Like Vo, Bycer feels that until people see shovels in the ground, sustaining enthusiasm for planning the school will be a challenge. 

“It becomes more powerful when you see stuff happen in the ground, when construction is happening,” he said.

Faauuga Moliga, who was elected to the Board of Education in 2018 after being appointed by Mayor London Breed to fill a seat vacated by Mendoza, met with Bruce Agid, a Mission Bay resident who has headed the neighborhood’s school advocacy efforts since 2015, for a 90-minute walking tour that included a visit to the future campus site.

“I was blown away, being out there. I hadn’t had a full tour of Mission Bay since it was developed,” said Moliga, who grew up in Bayview-Hunters Point, and remembers acres of vacant lots where stores are now partially open under shelter-in-place orders, and green spaces are full of residential buildings. “What I saw with Bruce was completely different. The thing that really hit me the most is there’s a whole entire community that’s been developed in that area.”

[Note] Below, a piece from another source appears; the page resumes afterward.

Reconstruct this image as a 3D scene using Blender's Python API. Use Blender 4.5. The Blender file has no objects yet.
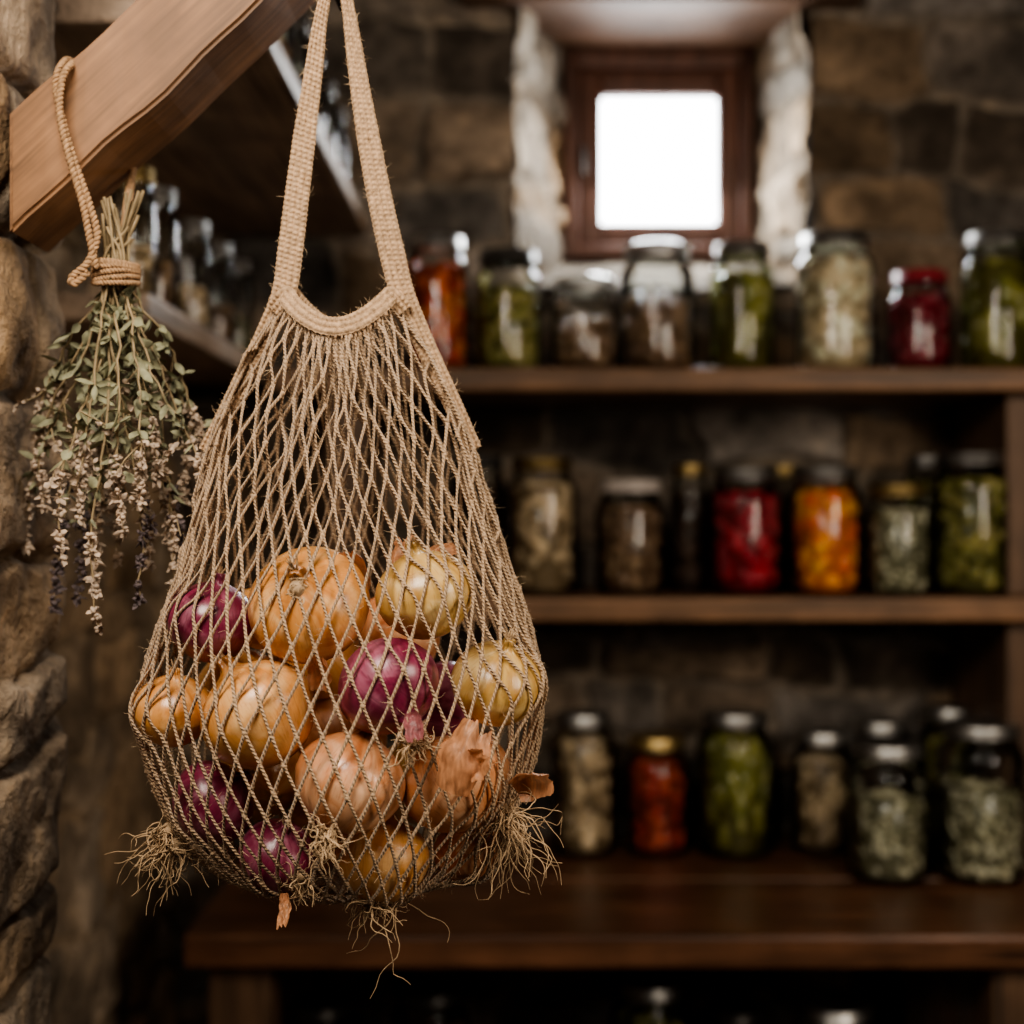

An update on when construction of a Mission Bay public school may begin will be provided at a June meeting of SFUSD’s Buildings, Grounds and Services Committee, Moliga, who chairs the committee, told The Potrero View.

Currently owned by the University of California, San Francisco, Lot 14 will be donated to SFUSD through an in-progress title transfer. Laura Kurtzman, UCSF senior public information representative, stated that conveying the parcel requires two transactions: assigning the title to the site that was detailed in the original Mission Bay development agreements; and providing an easement to the balance of the site requested by SFUSD. 

“We have prepared a term sheet for these combined transactions and have submitted it to SFUSD. They have provided comments and requested changes,” Kurtzman said. “We are currently reviewing these changes and are preparing a revised term sheet.” 

Gould Evans, a national architectural firm with an office at 95 Brady Street, has been hired to design the school.